The scan routine will move through XY coordinates, and at each XY position will optionally run an autofocus routine, then acquire either a single image or a Z stack depending on the value of “z steps”. The autofocus options correspond to those available in the “move” pane, allowing “fast” autofocus, or conventional autofocus with coarse, medium, or fine steps to be used. Selecting “none” disables autofocus. The vast majority of the time, “fast” autofocus is both quicker and more accurate than the other methods.

Various scan patterns are available for XY scanning.
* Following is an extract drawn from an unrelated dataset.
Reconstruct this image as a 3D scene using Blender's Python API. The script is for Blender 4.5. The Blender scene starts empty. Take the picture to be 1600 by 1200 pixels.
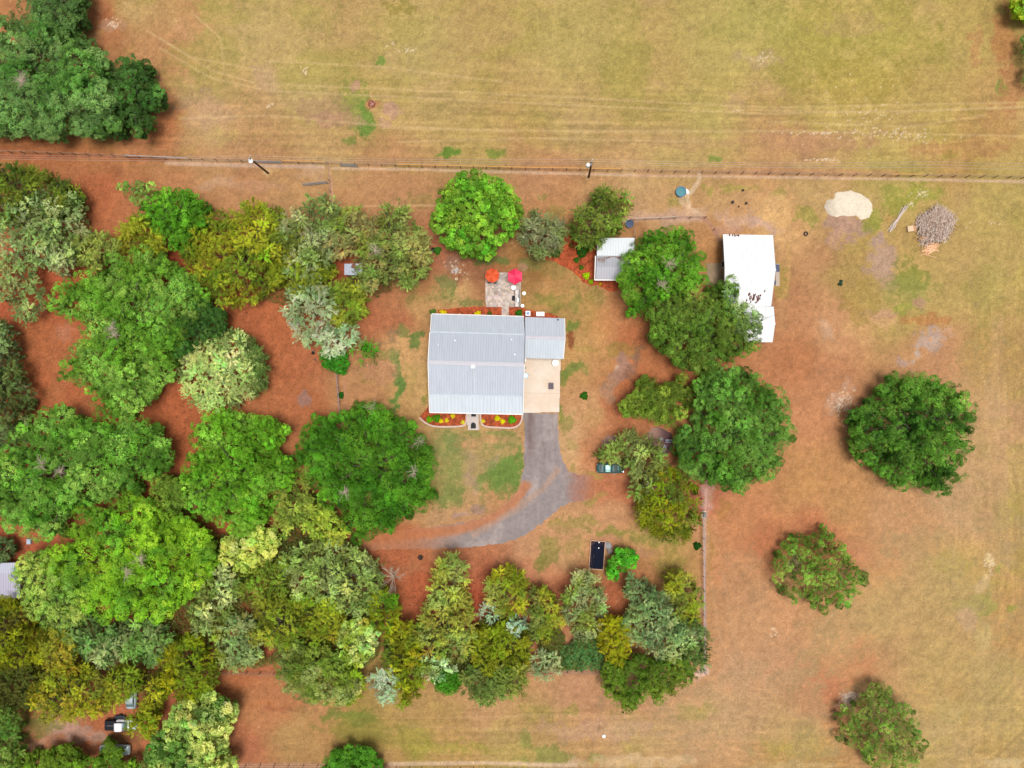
import bpy, bmesh, math, random
import numpy as np
from mathutils import Vector, Matrix
R = math.radians
C = bpy.context.scene.collection
# ---------------- camera, sky, sun, exposure ----------------
H = 118.5                      # camera height in metres, looking straight down
F = 1066.7                     # focal length in photo pixels (photo is 1600 wide)
cam_d = bpy.data.cameras.new('camera'); cam = bpy.data.objects.new('camera', cam_d); C.objects.link(cam)
cam.location = (0, 0, H); cam.rotation_euler = (0, 0, 0)
cam_d.sensor_width = 36; cam_d.lens = 36 * F / 1600; cam_d.clip_end = 5000; cam_d.clip_start = 0.5
bpy.context.scene.camera = cam
SUN_EL, SUN_AZ = 84, 110
w = bpy.data.worlds.new('World'); bpy.context.scene.world = w; w.use_nodes = True
nt = w.node_tree; nt.nodes.clear()
sky = nt.nodes.new('ShaderNodeTexSky'); sky.sky_type = 'NISHITA'; sky.sun_disc = False
sky.sun_elevation = R(SUN_EL); sky.sun_rotation = R(SUN_AZ); sky.dust_density = 6; sky.air_density = 1.0; sky.ozone_density = 1.0
hs = nt.nodes.new('ShaderNodeHueSaturation'); hs.inputs['Saturation'].default_value = 0.3
bgn = nt.nodes.new('ShaderNodeBackground'); bgn.inputs['Strength'].default_value = 0.10
ow = nt.nodes.new('ShaderNodeOutputWorld')
nt.links.new(sky.outputs[0], hs.inputs['Color']); nt.links.new(hs.outputs[0], bgn.inputs[0]); nt.links.new(bgn.outputs[0], ow.inputs[0])
sd = bpy.data.lights.new('sun', 'SUN'); sd.energy = 2.3; sd.angle = R(20); sd.color = (1, 0.95, 0.87)
so = bpy.data.objects.new('sun', sd); C.objects.link(so)
sdir = Vector((math.sin(R(SUN_AZ)) * math.cos(R(SUN_EL)), math.cos(R(SUN_AZ)) * math.cos(R(SUN_EL)), math.sin(R(SUN_EL))))
so.rotation_euler = sdir.to_track_quat('Z', 'Y').to_euler()
vs = bpy.context.scene.view_settings
vs.view_transform = 'Standard'; vs.look = 'None'; vs.gamma = 1; vs.use_curve_mapping = False; vs.exposure = 0.20
KG = 1 / 1.61                  # display colour -> albedo of open ground

rng = np.random.default_rng(7); random.seed(7)

def W(px, py, z=0.0):
    """photo pixel of a thing at height z -> world point"""
    s = (H - z) / F
    return Vector(((px - 800) * s, (600 - py) * s, z))
def lin(c):
    c = np.asarray(c, float) / 255.0
    return np.where(c <= 0.04045, c / 12.92, ((c + 0.055) / 1.055) ** 2.4)
def alb(c, k=KG):
    return tuple(np.clip(lin(c) * k, 0, 0.9))

# ---------------- materials ----------------
MATS = {}
def _new(name):
    m = bpy.data.materials.new(name); m.use_nodes = True
    n = m.node_tree.nodes; b = n['Principled BSDF']
    return m, n, m.node_tree.links, b
def mat(name, col, rough=0.7, metal=0.0, var=0.12, scale=4.0, bump=0.0, bscale=None, spec=0.3, stretch=None):
    if name in MATS: return MATS[name]
    m, n, l, b = _new(name)
    tc = n.new('ShaderNodeTexCoord'); mp = n.new('ShaderNodeMapping'); l.new(tc.outputs['Object'], mp.inputs[0])
    if stretch: mp.inputs['Scale'].default_value = stretch
    nz = n.new('ShaderNodeTexNoise'); nz.inputs['Scale'].default_value = scale; nz.inputs['Detail'].default_value = 5
    nz.inputs['Roughness'].default_value = 0.65
    l.new(mp.outputs[0], nz.inputs['Vector'])
    rp = n.new('ShaderNodeMapRange'); rp.inputs[1].default_value = 0.3; rp.inputs[2].default_value = 0.7
    rp.inputs[3].default_value = 1 - var; rp.inputs[4].default_value = 1 + var
    l.new(nz.outputs[0], rp.inputs[0])
    mx = n.new('ShaderNodeVectorMath'); mx.operation = 'SCALE'; mx.inputs[0].default_value = col[:3]
    l.new(rp.outputs[0], mx.inputs['Scale']); l.new(mx.outputs[0], b.inputs['Base Color'])
    b.inputs['Roughness'].default_value = rough; b.inputs['Metallic'].default_value = metal
    b.inputs['Specular IOR Level'].default_value = spec
    if bump:
        bp = n.new('ShaderNodeBump'); bp.inputs['Strength'].default_value = bump; bp.inputs['Distance'].default_value = 0.05
        l.new(nz.outputs[0], bp.inputs['Height']); l.new(bp.outputs[0], b.inputs['Normal'])
    MATS[name] = m
    return m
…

Raster scanning is the default, which scans columns (i.e. from lowest to highest Y coordinate) and works from low to high X coordinates as the “slow” scan axis. Snake scanning reverses every other column, such that there is a smaller distance from the end of one column to the beginning of the next. This can be helpful if the sample is not perfectly flat, as it avoids losing focus between columns. Finally, “spiral” scanning starts by taking an image at the current position, then works outwards in concentric squares. Spiral scans use the “x steps” value to set the number of rings, and ignore the “y steps” value.

Images acquired during the scan will be saved to a folder on the Raspberry Pi. They can be named according to their coordinates in the scan (default) or numbered sequentially (in case the latter is easier to process).

To retrieve images acquired during a scan, or captured individually, you can use the Gallery pane.